## [DATA BLOCK]

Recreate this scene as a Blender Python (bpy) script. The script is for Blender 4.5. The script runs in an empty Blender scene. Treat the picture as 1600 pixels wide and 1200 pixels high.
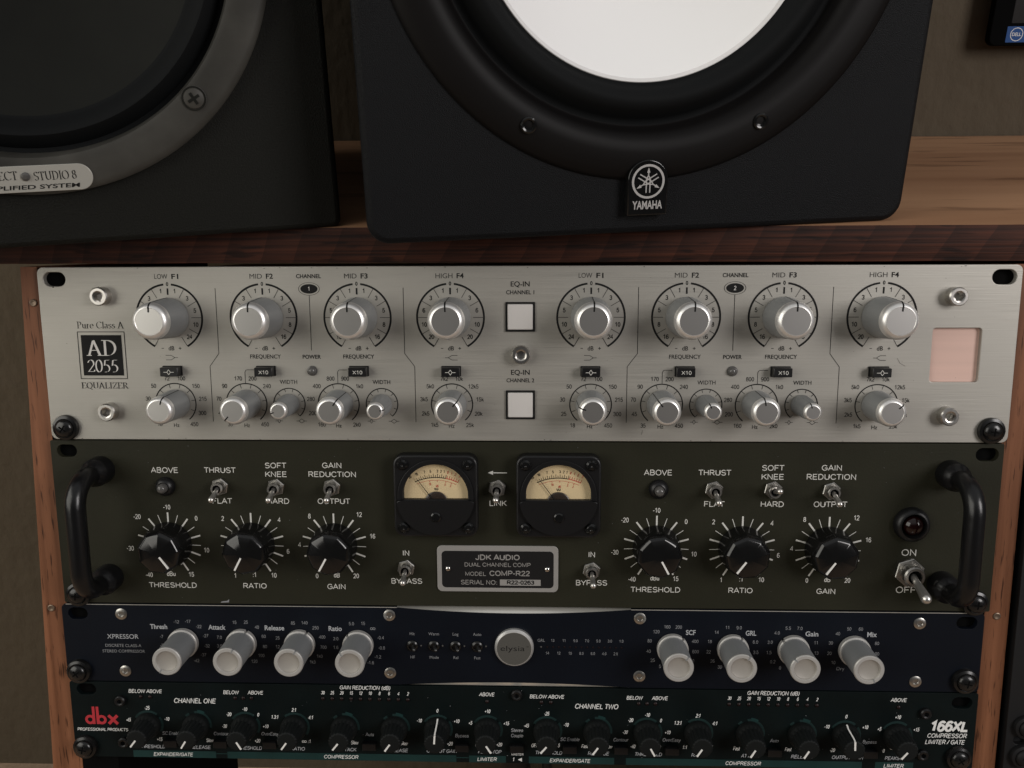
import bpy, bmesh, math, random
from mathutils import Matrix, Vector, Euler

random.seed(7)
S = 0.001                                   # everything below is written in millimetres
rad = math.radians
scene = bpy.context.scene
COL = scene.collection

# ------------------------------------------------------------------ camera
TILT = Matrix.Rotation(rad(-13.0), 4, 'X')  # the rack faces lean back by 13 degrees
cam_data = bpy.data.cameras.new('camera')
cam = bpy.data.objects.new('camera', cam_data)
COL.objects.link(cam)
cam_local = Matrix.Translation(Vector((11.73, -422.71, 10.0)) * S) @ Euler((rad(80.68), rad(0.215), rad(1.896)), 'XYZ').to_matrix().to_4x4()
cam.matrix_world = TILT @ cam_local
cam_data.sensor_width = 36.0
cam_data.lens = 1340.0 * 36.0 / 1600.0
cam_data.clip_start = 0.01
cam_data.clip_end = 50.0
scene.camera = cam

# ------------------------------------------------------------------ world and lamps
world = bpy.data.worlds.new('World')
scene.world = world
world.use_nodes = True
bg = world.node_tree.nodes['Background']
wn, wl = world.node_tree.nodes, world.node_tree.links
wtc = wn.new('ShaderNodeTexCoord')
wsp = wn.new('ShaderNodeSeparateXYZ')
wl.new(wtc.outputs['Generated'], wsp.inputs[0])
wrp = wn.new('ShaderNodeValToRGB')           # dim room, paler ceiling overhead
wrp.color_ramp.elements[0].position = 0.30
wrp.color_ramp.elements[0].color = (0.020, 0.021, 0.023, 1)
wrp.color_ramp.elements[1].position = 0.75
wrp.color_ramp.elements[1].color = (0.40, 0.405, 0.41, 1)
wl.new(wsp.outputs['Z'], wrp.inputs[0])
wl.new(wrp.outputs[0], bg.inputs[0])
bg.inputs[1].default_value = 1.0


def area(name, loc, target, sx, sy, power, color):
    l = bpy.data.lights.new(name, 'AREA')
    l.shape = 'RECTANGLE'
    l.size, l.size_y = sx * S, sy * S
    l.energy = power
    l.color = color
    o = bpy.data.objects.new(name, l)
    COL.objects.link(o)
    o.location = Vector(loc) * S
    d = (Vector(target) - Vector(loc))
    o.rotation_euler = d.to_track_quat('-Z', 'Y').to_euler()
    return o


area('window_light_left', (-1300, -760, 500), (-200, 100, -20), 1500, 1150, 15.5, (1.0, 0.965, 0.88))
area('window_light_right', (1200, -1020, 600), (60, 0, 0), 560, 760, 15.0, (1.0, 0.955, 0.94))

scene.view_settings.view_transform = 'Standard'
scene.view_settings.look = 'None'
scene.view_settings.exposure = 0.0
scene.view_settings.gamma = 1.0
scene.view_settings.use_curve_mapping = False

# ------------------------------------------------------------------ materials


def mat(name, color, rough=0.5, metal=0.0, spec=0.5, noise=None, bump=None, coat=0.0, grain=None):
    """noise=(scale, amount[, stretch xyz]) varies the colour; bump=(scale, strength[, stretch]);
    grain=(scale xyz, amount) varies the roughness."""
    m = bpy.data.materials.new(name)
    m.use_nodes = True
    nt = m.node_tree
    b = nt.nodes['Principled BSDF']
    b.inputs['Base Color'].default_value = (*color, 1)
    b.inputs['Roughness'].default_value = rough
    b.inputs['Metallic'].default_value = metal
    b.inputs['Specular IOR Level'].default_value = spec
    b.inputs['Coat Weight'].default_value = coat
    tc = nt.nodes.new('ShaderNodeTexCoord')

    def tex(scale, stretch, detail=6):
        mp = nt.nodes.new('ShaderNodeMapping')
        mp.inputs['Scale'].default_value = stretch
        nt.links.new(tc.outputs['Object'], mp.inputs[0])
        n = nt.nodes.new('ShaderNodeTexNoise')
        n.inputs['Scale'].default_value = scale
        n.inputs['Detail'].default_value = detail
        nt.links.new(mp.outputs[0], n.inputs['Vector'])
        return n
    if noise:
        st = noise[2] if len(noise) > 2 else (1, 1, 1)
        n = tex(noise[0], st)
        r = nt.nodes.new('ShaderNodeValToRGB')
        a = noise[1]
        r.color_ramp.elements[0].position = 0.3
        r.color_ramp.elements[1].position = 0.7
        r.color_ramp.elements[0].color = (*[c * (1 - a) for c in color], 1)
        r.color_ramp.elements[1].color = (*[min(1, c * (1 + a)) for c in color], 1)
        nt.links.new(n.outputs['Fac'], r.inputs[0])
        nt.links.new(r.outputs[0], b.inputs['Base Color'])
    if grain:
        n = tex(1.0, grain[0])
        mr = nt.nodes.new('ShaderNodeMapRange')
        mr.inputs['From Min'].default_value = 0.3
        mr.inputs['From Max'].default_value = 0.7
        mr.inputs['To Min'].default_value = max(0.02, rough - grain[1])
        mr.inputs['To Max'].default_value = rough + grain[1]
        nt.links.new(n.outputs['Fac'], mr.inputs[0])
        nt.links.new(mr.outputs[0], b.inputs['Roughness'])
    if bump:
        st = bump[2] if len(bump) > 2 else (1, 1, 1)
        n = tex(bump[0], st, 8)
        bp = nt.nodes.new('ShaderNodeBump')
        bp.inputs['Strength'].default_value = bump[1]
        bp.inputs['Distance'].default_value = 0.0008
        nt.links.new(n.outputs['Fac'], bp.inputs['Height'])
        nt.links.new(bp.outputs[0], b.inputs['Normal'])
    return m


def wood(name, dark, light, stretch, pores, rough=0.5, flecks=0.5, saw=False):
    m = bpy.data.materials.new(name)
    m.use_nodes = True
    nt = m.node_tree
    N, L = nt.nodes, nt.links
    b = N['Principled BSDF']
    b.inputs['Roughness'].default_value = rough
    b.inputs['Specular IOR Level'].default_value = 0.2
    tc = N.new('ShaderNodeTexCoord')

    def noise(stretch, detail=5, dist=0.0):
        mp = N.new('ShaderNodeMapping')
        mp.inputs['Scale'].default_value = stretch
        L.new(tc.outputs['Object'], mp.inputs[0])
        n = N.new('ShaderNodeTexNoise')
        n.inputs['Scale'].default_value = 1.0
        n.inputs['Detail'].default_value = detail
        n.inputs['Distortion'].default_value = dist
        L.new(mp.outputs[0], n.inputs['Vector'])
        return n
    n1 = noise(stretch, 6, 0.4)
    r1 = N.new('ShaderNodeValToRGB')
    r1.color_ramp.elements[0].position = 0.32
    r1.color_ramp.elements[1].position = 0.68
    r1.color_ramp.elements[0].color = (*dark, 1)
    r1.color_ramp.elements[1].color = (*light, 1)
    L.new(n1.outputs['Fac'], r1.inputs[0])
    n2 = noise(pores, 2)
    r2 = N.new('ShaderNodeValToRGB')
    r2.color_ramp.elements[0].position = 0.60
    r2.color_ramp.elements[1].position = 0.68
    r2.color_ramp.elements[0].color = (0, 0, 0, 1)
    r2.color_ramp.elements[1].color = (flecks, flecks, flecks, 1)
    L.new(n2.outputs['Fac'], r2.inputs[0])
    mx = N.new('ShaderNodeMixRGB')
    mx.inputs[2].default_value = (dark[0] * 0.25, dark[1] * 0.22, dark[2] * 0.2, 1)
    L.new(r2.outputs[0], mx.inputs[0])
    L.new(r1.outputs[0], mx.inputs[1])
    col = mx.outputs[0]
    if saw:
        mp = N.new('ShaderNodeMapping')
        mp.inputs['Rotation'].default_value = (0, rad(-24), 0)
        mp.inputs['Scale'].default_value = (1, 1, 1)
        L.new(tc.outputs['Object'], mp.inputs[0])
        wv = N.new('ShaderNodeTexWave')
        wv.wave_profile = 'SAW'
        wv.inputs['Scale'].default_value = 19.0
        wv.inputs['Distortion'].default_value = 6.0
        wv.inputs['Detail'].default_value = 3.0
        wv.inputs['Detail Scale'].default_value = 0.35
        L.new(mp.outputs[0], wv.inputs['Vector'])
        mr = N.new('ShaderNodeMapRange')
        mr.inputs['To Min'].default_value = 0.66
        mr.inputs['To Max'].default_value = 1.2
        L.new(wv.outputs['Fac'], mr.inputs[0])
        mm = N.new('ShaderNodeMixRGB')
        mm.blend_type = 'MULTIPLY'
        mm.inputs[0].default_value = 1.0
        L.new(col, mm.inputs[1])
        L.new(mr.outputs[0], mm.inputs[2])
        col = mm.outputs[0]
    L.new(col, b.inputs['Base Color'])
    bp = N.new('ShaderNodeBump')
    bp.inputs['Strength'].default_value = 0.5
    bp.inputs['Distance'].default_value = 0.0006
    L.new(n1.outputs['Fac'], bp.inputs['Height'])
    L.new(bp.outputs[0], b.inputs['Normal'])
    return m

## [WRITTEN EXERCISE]
Without any pictures, reproduce the lines from the first one in the material through the line that has "from mathutils import Matrix, Vector, Euler", exactly as they appear.

## [ANSWER IN FULL]
Recreate this scene as a Blender Python (bpy) script. The script is for Blender 4.5. The script runs in an empty Blender scene. Treat the picture as 1600 pixels wide and 1200 pixels high.
import bpy, bmesh, math, random
from mathutils import Matrix, Vector, Euler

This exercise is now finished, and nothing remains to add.